The National Business Aviation Association (NBAA) has a tool called Travel$ense . It is software that calculates the actual hours spent in travel, productivity advantages and trip expenses. Travel$Sense uses actual airline data to allow your travel specialist to compare the time it takes the business aircraft to complete your trip, and the time needed on the airline.. In addition to calculation the total travel time, it also has user-defined inputs for productivity and salary.

Using such a tool, you may calculate that the San Antonio trip takes 40 hours round trip on the airlines while the business jet takes 16 hours. But the next step is the critical one, the value of the time.

Time can never be saved. It can only be spent wisely.

In spending less time in airports and in airline seats, you can be more productive. However, you need to recognize some value to that time. In 1987 a company called PRC produced a study that looked at the benefits of business aircraft travel versus the airlines. It looked at both the tangible and intangible benefits. It then went a step further to try and assign a value (or cost) of the time spent (or not spent). It used business school research, industry data and insurance data to assign a salary multiplier to an executive’s time. The PRC study was further reinforced in 2001 by a similar study performed by Andersen Consulting that looked at the impact of business aviation on shareholder value.
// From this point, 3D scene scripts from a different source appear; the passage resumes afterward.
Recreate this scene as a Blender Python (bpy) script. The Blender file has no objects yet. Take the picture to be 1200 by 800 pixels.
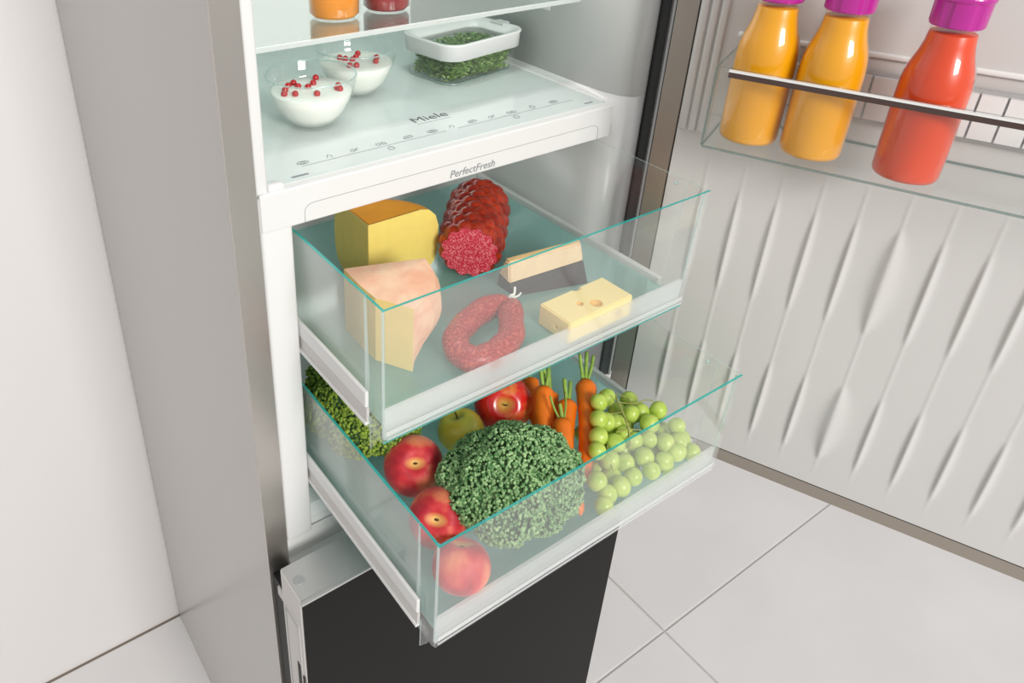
import bpy, bmesh, math, random
from mathutils import Vector, Matrix, noise
random.seed(7)
PI = math.pi
S = bpy.context.scene
C = S.collection

# ------------------------------------------------------------------ camera, world, light
cam = bpy.data.cameras.new('camera'); camo = bpy.data.objects.new('camera', cam); C.objects.link(camo)
camo.location = (-.2434, -.6655, 1.770); camo.rotation_euler = (1.0563, -.0173, -.5976)
cam.sensor_width = 36; cam.lens = 924.4/1200*36; cam.shift_x = (600-483.5)/1200; cam.shift_y = (277.3-400)/1200
cam.clip_start = .01
S.camera = camo
S.view_settings.view_transform = 'Standard'; S.view_settings.look = 'None'
S.view_settings.gamma = 1; S.view_settings.use_curve_mapping = False
S.view_settings.exposure = 0.0
w = bpy.data.worlds.new('world'); S.world = w; w.use_nodes = True
w.node_tree.nodes['Background'].inputs[0].default_value = (1, .99, .98, 1)
w.node_tree.nodes['Background'].inputs[1].default_value = 0.56
S.cycles.transparent_max_bounces = 40
S.cycles.max_bounces = 10

def area(name, loc, aim, size, power, col=(1, 1, 1)):
    l = bpy.data.lights.new(name, 'AREA'); l.shape = 'RECTANGLE'; l.size, l.size_y = size; l.energy = power; l.color = col
    o = bpy.data.objects.new(name, l); C.objects.link(o); o.location = loc
    o.rotation_euler = (Vector(aim)-Vector(loc)).to_track_quat('-Z', 'Y').to_euler()
    return o
area('studio_softbox', (-.05, -3.1, 2.70), (.2, 0, 1.15), (1.1, .9), 96, (1, .98, .95))
area('drawer_fill_light', (.30, .30, 1.40), (.30, .02, 1.22), (.36, .03), .28, (1, .99, .96))  # added fill under the cover plate, brightens the back of the upper drawer
area('interior_lamp', (.30, .12, 1.93), (.30, .22, 1.4), (.30, .08), 1.5, (1, .99, .97))

# ------------------------------------------------------------------ materials
MATS = {}
def newmat(n):
    m = bpy.data.materials.new(n); m.use_nodes = True; MATS[n] = m
    return m, m.node_tree.nodes, m.node_tree.links
def principled(n, col, rough=.5, metal=0, noise_scale=0, noise_amt=0, bump=0, bump_scale=100, coat=0, sss=0, sss_col=None, spec=.5, col2=None):
    m, N, L = newmat(n); b = N['Principled BSDF']
    b.inputs['Base Color'].default_value = (*col, 1); b.inputs['Roughness'].default_value = rough; b.inputs['Metallic'].default_value = metal
    b.inputs['Coat Weight'].default_value = coat; b.inputs['Specular IOR Level'].default_value = spec
    if sss:
        b.inputs['Subsurface Weight'].default_value = sss; b.inputs['Subsurface Radius'].default_value = sss_col or (1, .6, .3); b.inputs['Subsurface Scale'].default_value = .008
    if noise_scale:
        tc = N.new('ShaderNodeTexCoord'); t = N.new('ShaderNodeTexNoise'); t.inputs['Scale'].default_value = noise_scale; t.inputs['Detail'].default_value = 4
        L.new(tc.outputs['Object'], t.inputs['Vector'])
        r = N.new('ShaderNodeValToRGB'); r.color_ramp.elements[0].position = .35; r.color_ramp.elements[1].position = .65
        c2 = col2 or tuple(max(0, c*(1-noise_amt)) for c in col)
        r.color_ramp.elements[0].color = (*c2, 1); r.color_ramp.elements[1].color = (*col, 1)
        L.new(t.outputs['Fac'], r.inputs['Fac']); L.new(r.outputs['Color'], b.inputs['Base Color'])
    if bump:
        tc = N.new('ShaderNodeTexCoord'); t = N.new('ShaderNodeTexNoise'); t.inputs['Scale'].default_value = bump_scale
        L.new(tc.outputs['Object'], t.inputs['Vector']); bp = N.new('ShaderNodeBump'); bp.inputs['Strength'].default_value = bump; bp.inputs['Distance'].default_value = .002
        L.new(t.outputs['Fac'], bp.inputs['Height']); L.new(bp.outputs['Normal'], b.inputs['Normal'])
    return m
def clear(n, tint=(1, 1, 1), haze=0, haze_col=(1, 1, 1), base_refl=.04, edge_refl=.6, power=4, rough=.02):
    """clear plastic or glass sheet: tinted see-through + mirror reflection growing to grazing + a little milky haze"""
    m, N, L = newmat(n); N.remove(N['Principled BSDF']); out = N['Material Output']
    tr = N.new('ShaderNodeBsdfTransparent'); tr.inputs['Color'].default_value = (*tint, 1)
    gl = N.new('ShaderNodeBsdfGlossy'); gl.inputs['Roughness'].default_value = rough; gl.inputs['Color'].default_value = (1, 1, 1, 1)
    lw = N.new('ShaderNodeLayerWeight'); lw.inputs['Blend'].default_value = .5
    pw = N.new('ShaderNodeMath'); pw.operation = 'POWER'; pw.inputs[1].default_value = power; L.new(lw.outputs['Facing'], pw.inputs[0])
    ma = N.new('ShaderNodeMath'); ma.operation = 'MULTIPLY_ADD'; ma.inputs[1].default_value = edge_refl; ma.inputs[2].default_value = base_refl; L.new(pw.outputs[0], ma.inputs[0])
    body = tr.outputs[0]
    if haze:
        df = N.new('ShaderNodeBsdfDiffuse'); df.inputs['Color'].default_value = (*haze_col, 1)
        tl = N.new('ShaderNodeBsdfTranslucent'); tl.inputs['Color'].default_value = (*haze_col, 1)
        md = N.new('ShaderNodeMixShader'); md.inputs[0].default_value = .5; L.new(df.outputs[0], md.inputs[1]); L.new(tl.outputs[0], md.inputs[2])
        mh = N.new('ShaderNodeMixShader'); mh.inputs[0].default_value = haze; L.new(tr.outputs[0], mh.inputs[1]); L.new(md.outputs[0], mh.inputs[2]); body = mh.outputs[0]
    mx = N.new('ShaderNodeMixShader'); L.new(ma.outputs[0], mx.inputs[0]); L.new(body, mx.inputs[1]); L.new(gl.outputs[0], mx.inputs[2])
    L.new(mx.outputs[0], out.inputs['Surface'])
    return m
principled('wall_paint', (.80, .775, .765), .6, bump=.05, bump_scale=300)
principled('floor_tile', (.80, .785, .78), .45, noise_scale=3.0, noise_amt=.07, bump=.03, bump_scale=60)
principled('grout', (.60, .585, .57), .9)
principled('gap_shade_brown', (.22, .18, .145), .8)  # brown for the shaded gap at the wall foot
principled('steel_side', (.475, .46, .445), .26, .28, bump=.01, bump_scale=400)
principled('steel_trim', (.52, .49, .455), .30, .9)
principled('steel_bronze', (.34, .30, .26), .34, .75)
principled('white_plastic', (.735, .735, .725), .32)
principled('liner_white', (.80, .80, .79), .35)
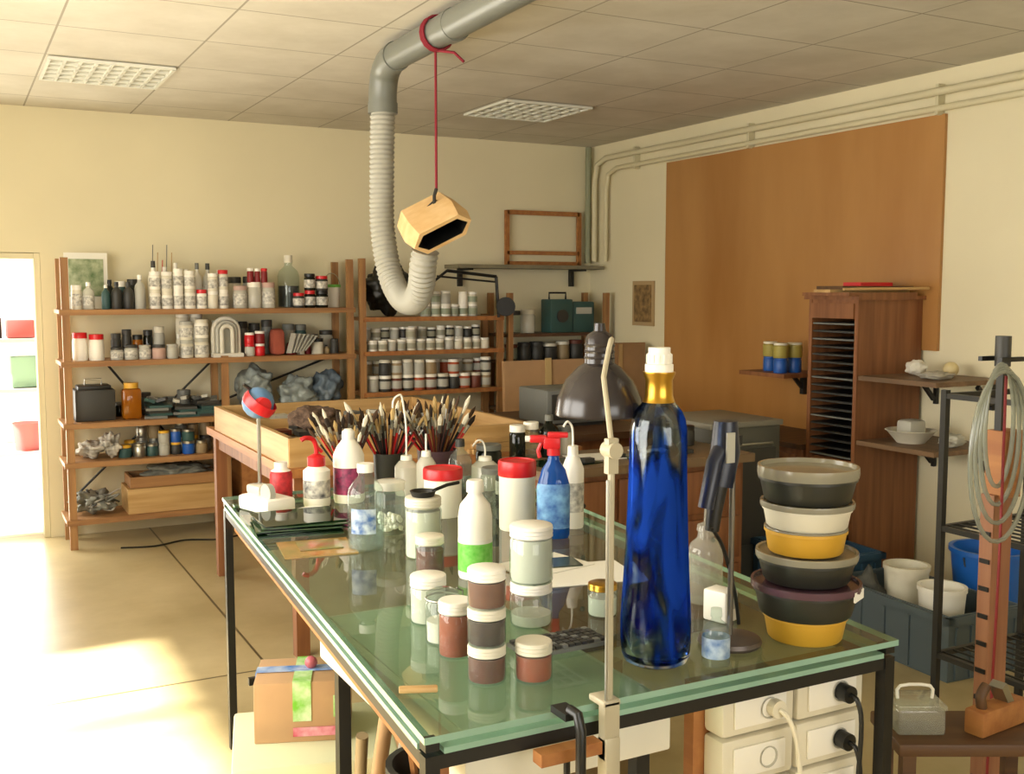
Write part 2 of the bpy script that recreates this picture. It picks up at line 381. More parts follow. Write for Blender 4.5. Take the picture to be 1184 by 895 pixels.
for k in range(6): b.box((2.06+k*.025,YS+.05,1.26),(.005,.06,.14),T_gy,rot=(0,.3+.1*k,.3))
b.done()
# shelf 3
b=B('metal_toolbox',(.80,YS+.17,.795));b.box((0,0,.1),(.24,.2,.2),dgrey,bev=.01);b.box((0,0,.21),(.2,.16,.03),black,bev=.008);b.tube([(-.05,0,.225),(-.05,0,.26),(.05,0,.26),(.05,0,.225)],.006,metal);b.done()
b=B('amber_canister',(1.02,YS+.10,.795));b.box((0,0,.10),(.12,.08,.2),amber,bev=.02);b.cyl((0,0,.20),.045,.035,M('canister_cap','D8A63A',.4));b.done()
b=B('slate_tiles_stack')
r0=random.Random(3)
for xx,n in((1.18,5),(1.36,4),(1.5,6)):
    for k in range(n): b.box((xx+r0.uniform(-.01,.01),YS+.14,.795+.008+k*.017),(.14,.2,.016),r0.choice([dgrey,teal,grey]),rot=(0,0,r0.uniform(-.2,.2)))
b.done()
row('dark_tins',.94,1.56,.795,(.03,.05),(.08,.17),[gb_dark,grey,dgrey,teal,T_gy],[grey,dgrey],seed=31,y=YS+.30)
b=B('metal_scraps');r0=random.Random(8)
for k in range(16): b.box((r0.uniform(1.12,1.55),YS+r0.uniform(.06,.22),.895+.008*k/16+r0.uniform(0,.02)),(r0.uniform(.03,.09),.04,.02),r0.choice([dgrey,T_gy,teal,grey]),rot=(r0.uniform(-.3,.3),r0.uniform(-.4,.4),r0.uniform(0,3)))
b.done()
# shelf 4
row('paint_tins',.93,1.56,.55,(.034,.042),(.075,.09),[metal,T_gy,blue,T_tn,dgrey,teal],[yellow,metal,metal,grey,T_gy],stack=.3,seed=20,y=YS+.09)
row('paint_tins',.98,1.56,.55,(.036,.042),(.09,.11),[metal,grey,T_tn],[metal,dgrey,yellow],stack=.6,seed=21,y=YS+.21)
bagm=M('crumpled_plastic','8F9896',.35,var=.45,scale=14,bump=.8)
def blob(name,loc,s,m,seed,amp=.3,sub=4,fr=1.8):
    bm=bmesh.new();bmesh.ops.create_icosphere(bm,subdivisions=sub,radius=1)
    off=Vector((seed*3.1,seed*1.7,0))
    for v in bm.verts:
        n=noise.noise(v.co*fr+off)+.5*noise.noise(v.co*fr*2.2+off)+.3*abs(noise.noise(v.co*fr*5+off))
        v.co*=1+amp*n
        v.co=Vector((v.co.x*s[0],v.co.y*s[1],v.co.z*s[2]))
    mz=min(v.co.z for v in bm.verts)
    for v in bm.verts: v.co.z=max(v.co.z-mz-.06*s[2],0)
    for f in bm.faces:f.smooth=True
    me=bpy.data.meshes.new(name);bm.to_mesh(me);bm.free();me.materials.append(m)
    o=bpy.data.objects.new(name,me);o.location=loc;sc.collection.objects.link(o);return o
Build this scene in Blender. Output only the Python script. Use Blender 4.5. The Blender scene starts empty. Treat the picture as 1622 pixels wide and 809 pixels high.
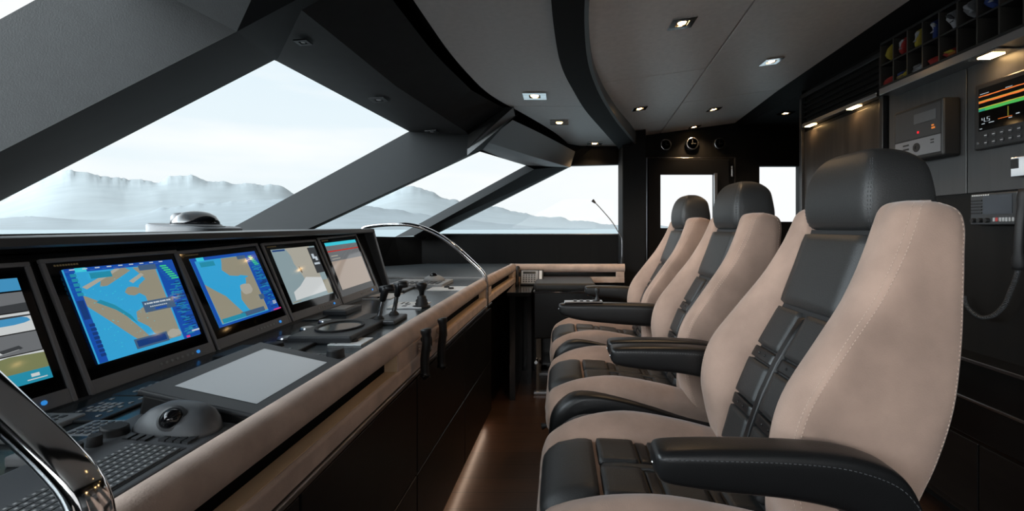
import bpy, bmesh, math, random
from mathutils import Vector, Matrix, noise
random.seed(7)
sc = bpy.context.scene
COL = sc.collection

# ------------------------------------------------------------------ camera
F, VX, VY, H = 740.0, 887.0, 361.0, 1.25      # focal length in px, straight-ahead point, eye height
cam_d = bpy.data.cameras.new('camera'); cam = bpy.data.objects.new('camera', cam_d); COL.objects.link(cam)
cam.location = (0, 0, H); cam.rotation_euler = (math.pi/2, 0, 0)
cam_d.sensor_width = 36; cam_d.lens = F/1622*36
cam_d.shift_x = (811-VX)/1622; cam_d.shift_y = -(404.5-VY)/1622
cam_d.clip_start = .05; cam_d.clip_end = 20000
sc.camera = cam

# ------------------------------------------------------------------ sky and view
sc.view_settings.view_transform = 'Standard'; sc.view_settings.look = 'None'
sc.view_settings.gamma = 1; sc.view_settings.use_curve_mapping = False
sc.view_settings.exposure = 0.14
SKY_GLOW = 17.0            # added sky brightness lighting the interior, off left and behind the camera
w = bpy.data.worlds.new('sky'); sc.world = w; w.use_nodes = True
nt = w.node_tree; nt.nodes.clear()
def N(t, **k):
    n = nt.nodes.new(t)
    for a, b in k.items(): setattr(n, a, b)
    return n
L = nt.links.new
tc = N('ShaderNodeTexCoord'); sep = N('ShaderNodeSeparateXYZ'); L(tc.outputs['Generated'], sep.inputs[0])
ramp = N('ShaderNodeValToRGB'); L(sep.outputs['Z'], ramp.inputs[0])
ramp.color_ramp.elements[0].position = 0.0; ramp.color_ramp.elements[0].color = (.84, .89, .90, 1)
ramp.color_ramp.elements[1].position = .5; ramp.color_ramp.elements[1].color = (.66, .80, .90, 1)
e = ramp.color_ramp.elements.new(.12); e.color = (.80, .88, .92, 1)
mp = N('ShaderNodeMapping'); mp.inputs['Scale'].default_value = (1.6, 1.6, 9); L(tc.outputs['Generated'], mp.inputs[0])
nz = N('ShaderNodeTexNoise'); nz.inputs['Scale'].default_value = 1.7; nz.inputs['Detail'].default_value = 6; L(mp.outputs[0], nz.inputs[0])
nr = N('ShaderNodeMapRange'); nr.inputs[1].default_value = .42; nr.inputs[2].default_value = .68; L(nz.outputs[0], nr.inputs[0])
mx = N('ShaderNodeMix', data_type='RGBA'); mx.inputs['B'].default_value = (.93, .945, .95, 1)
L(nr.outputs[0], mx.inputs['Factor']); L(ramp.outputs[0], mx.inputs['A'])
# whiter towards the port side
wr = N('ShaderNodeMapRange'); wr.inputs[1].default_value = -.35; wr.inputs[2].default_value = .25; L(sep.outputs['X'], wr.inputs[0])
mx2 = N('ShaderNodeMix', data_type='RGBA'); mx2.inputs['B'].default_value = (.93, .935, .94, 1)
L(wr.outputs[0], mx2.inputs['Factor']); L(mx.outputs['Result'], mx2.inputs['A'])
dt = N('ShaderNodeVectorMath', operation='DOT_PRODUCT')
dt.inputs[1].default_value = Vector((-.80, -.56, .18)).normalized(); L(tc.outputs['Generated'], dt.inputs[0])
gr = N('ShaderNodeMapRange', interpolation_type='SMOOTHSTEP'); gr.inputs[1].default_value = .30; gr.inputs[2].default_value = .92
gr.inputs[3].default_value = 1.0; gr.inputs[4].default_value = SKY_GLOW; L(dt.outputs['Value'], gr.inputs[0])
el = N('ShaderNodeMapRange', interpolation_type='SMOOTHSTEP'); el.inputs[1].default_value = .22; el.inputs[2].default_value = .8
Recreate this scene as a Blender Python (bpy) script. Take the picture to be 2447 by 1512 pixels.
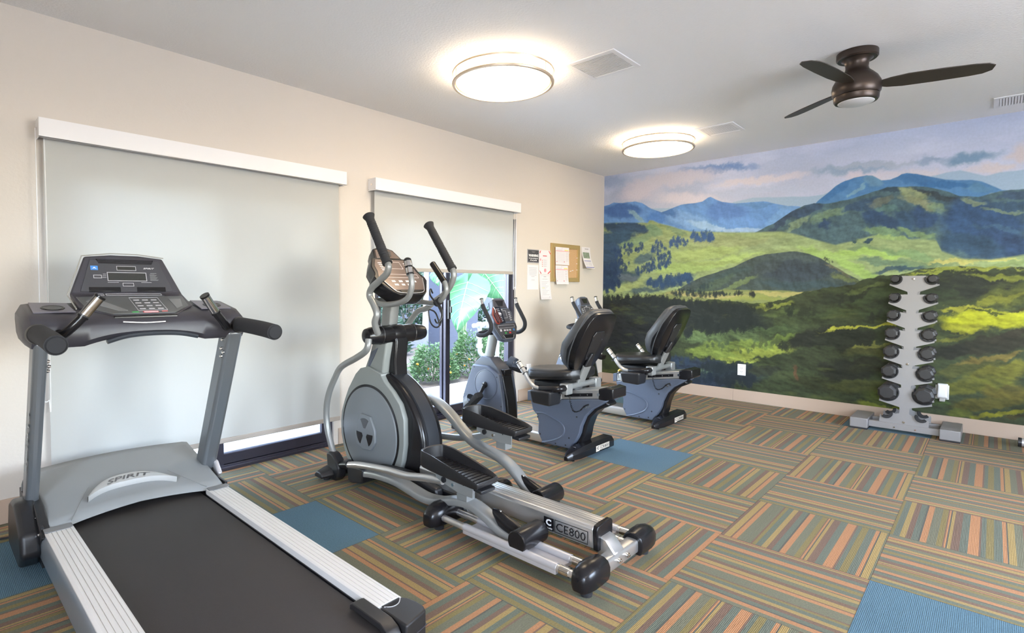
import bpy, bmesh, math, random
import numpy as np
from mathutils import Vector, Matrix

for o in list(bpy.data.objects):
    bpy.data.objects.remove(o, do_unlink=True)
SC = bpy.context.scene
COL = SC.collection
PI = math.pi
LAMP_E = 8.6
H = 2.687            # ceiling height; world: X along the window wall, Y out through it, Z up; the far corner is the origin

# ------------------------------------------------------------------ camera
cam = bpy.data.cameras.new('camera')
cam.sensor_fit = 'HORIZONTAL'; cam.sensor_width = 36.0; cam.lens = 19.0026
cam.shift_x = 0.04659; cam.shift_y = -0.0087
cam.clip_start = 0.05; cam.clip_end = 200
camo = bpy.data.objects.new('camera', cam); COL.objects.link(camo)
Rv = Vector((0.6996344698, -0.7144919411, 0.0035881466))
Uv = Vector((0.0250394153, 0.0295369232, 0.9992500177))
Fv = Vector((0.7140620676, 0.6990199113, -0.0385555101))
camo.matrix_world = Matrix(((Rv.x, Uv.x, -Fv.x, -6.344378), (Rv.y, Uv.y, -Fv.y, -3.664153), (Rv.z, Uv.z, -Fv.z, 1.245948), (0, 0, 0, 1)))
SC.camera = camo

# ------------------------------------------------------------------ view, world, sun
SC.view_settings.view_transform = 'Standard'
SC.view_settings.look = 'None'
SC.view_settings.gamma = 1.0
SC.view_settings.use_curve_mapping = False
SC.view_settings.exposure = EXPOSURE = 0.9
SC.cycles.max_bounces = 10
SC.cycles.diffuse_bounces = 6
SC.cycles.transparent_max_bounces = 16
SC.cycles.sample_clamp_indirect = 6.0
SC.cycles.use_denoising = True

wd = bpy.data.worlds.new('sky'); SC.world = wd; wd.use_nodes = True
wn = wd.node_tree.nodes; wl = wd.node_tree.links; wn.clear()
sky = wn.new('ShaderNodeTexSky'); sky.sky_type = 'NISHITA'; sky.sun_disc = False
sky.sun_elevation = math.radians(58); sky.sun_rotation = math.radians(200)
bg = wn.new('ShaderNodeBackground'); bg.inputs['Strength'].default_value = 2.9
wo = wn.new('ShaderNodeOutputWorld')
hs = wn.new('ShaderNodeHueSaturation'); hs.inputs['Saturation'].default_value = 0.68   # thin bright overcast
wl.new(sky.outputs[0], hs.inputs['Color']); wl.new(hs.outputs[0], bg.inputs['Color']); wl.new(bg.outputs[0], wo.inputs['Surface'])

sl = bpy.data.lights.new('sun', 'SUN'); sl.energy = 5.0; sl.angle = math.radians(1.0); sl.color = (1.0, 0.96, 0.9)
so = bpy.data.objects.new('sun', sl); COL.objects.link(so)
so.rotation_euler = Vector((-0.42, -0.16, 0.89)).to_track_quat('Z', 'Y').to_euler()
so.location = (-5, -2, 8)

# sampling portals in the two door openings (they add no light of their own)
for (px_, pz_, sx_, sz_) in ((-4.93, 0.99, 1.74, 1.95), (-2.76, 0.99, 1.9, 1.95)):
    al = bpy.data.lights.new('sky_portal', 'AREA'); al.shape = 'RECTANGLE'; al.size = sx_; al.size_y = sz_
    al.cycles.is_portal = True
    ao = bpy.data.objects.new('sky_portal', al); COL.objects.link(ao)
    ao.location = (px_, 0.2, pz_); ao.rotation_euler = (math.radians(-90), 0, 0)

for (loc_, rot_, w_, h_) in (((-8.47, -4.9, 1.5), (0, math.radians(-90), 0), 1.6, 2.0),
                             ((-3.4, -6.67, 1.5), (math.radians(90), 0, 0), 2.4, 1.6)):
    al = bpy.data.lights.new('sky_portal', 'AREA'); al.shape = 'RECTANGLE'; al.size = w_; al.size_y = h_
    al.cycles.is_portal = True
    ao = bpy.data.objects.new('sky_portal', al); COL.objects.link(ao); ao.location = loc_; ao.rotation_euler = rot_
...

While an executive is worth more than his or her salary, whether that value to a company is two times or five times greater is a subject for much discussion and controversy. A senior executive with a seven-figure salary and benefits package has to be worth at least $500 per business-hour to the firm. Business-hours spent in the office, with a client, or working somewhere quietly without disruption are more productive than business hours spent waiting at the airport. Whether it is Travel$ense or a spreadsheet, such an analysis can show that the time spent not traveling can be put to productive use, and that increased productivity can offset the added cost of using the business aircraft option.